The same month, leader Kim Jong Un said the food situation was "getting tense."
Ordinary North Koreans are "struggling on a daily basis ... to live a life of dignity," and the worsening humanitarian situation could "turn into a crisis," Tomas Ojea Quintana, U.N. special rapporteur on human rights, said in his latest report.
Pyongyang is under multiple sets of international sanctions over its nuclear and ballistic missile program, which have seen rapid progress under Kim.
Quintana said such restrictions should be eased to protect the country's most vulnerable in the face of a severe food shortage.
"The most vulnerable children and elderly are at risk of starvation," he said.
"Sanctions imposed by the U.N. Security Council should be reviewed and eased when necessary to both facilitate humanitarian and lifesaving assistance."

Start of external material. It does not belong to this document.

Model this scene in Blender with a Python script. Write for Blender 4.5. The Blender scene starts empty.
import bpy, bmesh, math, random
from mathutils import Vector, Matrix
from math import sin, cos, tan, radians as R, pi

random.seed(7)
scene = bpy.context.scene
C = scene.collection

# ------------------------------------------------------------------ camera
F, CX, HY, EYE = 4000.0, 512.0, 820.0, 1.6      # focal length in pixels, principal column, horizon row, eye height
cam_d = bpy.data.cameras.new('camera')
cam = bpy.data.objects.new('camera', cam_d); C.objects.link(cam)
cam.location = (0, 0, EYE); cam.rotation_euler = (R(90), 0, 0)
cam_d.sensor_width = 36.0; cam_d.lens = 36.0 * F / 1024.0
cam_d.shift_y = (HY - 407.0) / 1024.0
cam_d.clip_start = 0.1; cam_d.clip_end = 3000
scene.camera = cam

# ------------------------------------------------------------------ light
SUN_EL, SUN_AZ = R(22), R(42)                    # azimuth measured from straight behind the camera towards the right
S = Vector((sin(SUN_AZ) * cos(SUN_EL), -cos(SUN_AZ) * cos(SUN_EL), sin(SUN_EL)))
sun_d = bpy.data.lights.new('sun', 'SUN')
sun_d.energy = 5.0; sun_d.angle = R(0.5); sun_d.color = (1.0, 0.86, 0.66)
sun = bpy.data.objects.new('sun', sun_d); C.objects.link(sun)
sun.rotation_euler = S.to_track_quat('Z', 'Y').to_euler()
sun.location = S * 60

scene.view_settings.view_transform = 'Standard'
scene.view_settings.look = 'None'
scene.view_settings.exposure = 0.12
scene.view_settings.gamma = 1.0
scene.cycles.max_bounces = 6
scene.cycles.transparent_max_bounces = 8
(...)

The report comes about three months after the U.N.'s Food and Agricultural Organization said North Korea was facing a food shortage of around 860,000 tons this year and could experience a "harsh lean period."
Pyongyang has stayed away from talks on its nuclear program since the collapse of a second summit between Kim and then U.S. President Donald Trump in Hanoi and has rebuffed South Korean efforts to revive dialogue.
Under President Joe Biden, the U.S. has repeatedly declared its willingness to meet North Korean representatives, while saying it will seek denuclearization.
But this week Kim blamed Washington for tensions on the peninsula and insisted Pyongyang's weapons were for self-defense and not aimed at any particular country.